Dr. Squatch is a quirky men's skincare brand that is hugely popular in the US. Following the acquisition of the British brand Wild a few months ago, this is the second integration for Fernando Fernandez, the new CEO who took up his post in March.

A review of a gamble in the US

This is not the first time Unilever has bet on men's grooming in the US. In 2016, the group paid $1bn to acquire Dollar Shave Club. The venture ultimately proved inconclusive, resulting in a reduction of its stake to 35% in 2023.

With Dr. Squatch, Unilever is trying a new approach. Named after the creature Sasquatch (or Bigfoot), the brand sells a wide range of products online and in physical stores, including soaps, deodorants, hair care products, colognes, and lotions. All of its products are aimed at Generation Z men, with marketing that is as offbeat as it is mastered.

Marketing

Gen Z males are the target audience, with celebrities chosen for the campaigns carefully selected. More than just an acquisition, Unilever is giving itself a real communication platform. Dr. Squatch has made a name for itself with an offbeat tone and a perfect understanding of its audience's cultural codes.

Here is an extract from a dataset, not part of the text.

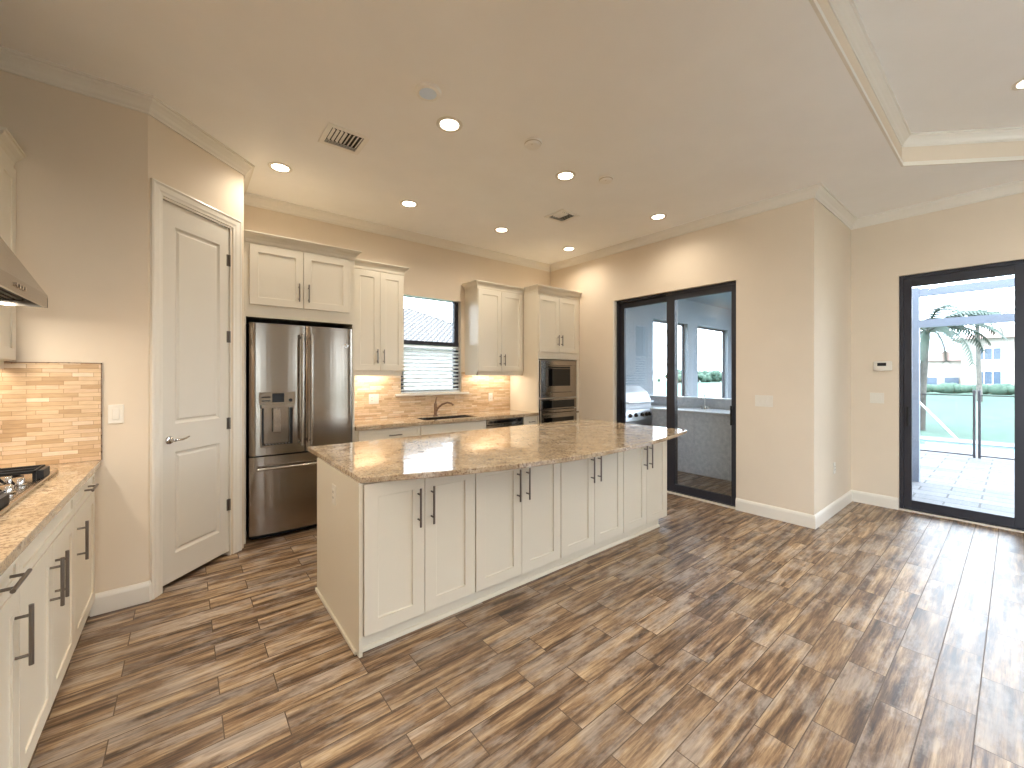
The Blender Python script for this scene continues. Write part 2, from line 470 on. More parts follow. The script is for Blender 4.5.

The brand regularly creates buzz with its social media campaigns. One featuring actress Sydney Sweeney was a contest to win one of 100 bars of soap... to be used in the bath - literally. The campaign went beyond a simple promotion to become a topic of discussion and debate across the US.

To get an idea of the campaigns that will work in 2025.

Unilever, which is accustomed to more institutional communication, will have to learn to follow this brand's codes without stifling its boldness.

A $1.5bn deal

Dr. Squatch was previously owned by the Summit Partners fund, which was looking to sell the company for around $2bn last summer. Unilever ultimately paid $1.5bn to add the hygiene brand to its portfolio.

"Building on its success in the US, we are delighted to expand the brand internationally," said Fabian Garcia, president of Unilever's personal care division, who sees the acquisition as a lever to strengthen the group's presence in a particularly prominent segment.

Unilever and 2025

By the end of the year, Unilever plans to spin off its ice cream division (Magnum, Ben & Jerry's), which will be listed on the Amsterdam stock exchange under the name The Magnum Ice Cream Company.

At the same time, the group is considering selling Graze, its healthy snack brand, according to the Financial Times. It has already divested several food brands in recent months. The food segment still accounts for 22% of the group's revenue, but the time has come for a repositioning.

Many are wondering about the future of food at Unilever. The CEO has confirmed his commitment to his brands but has said that smaller brands are more vulnerable.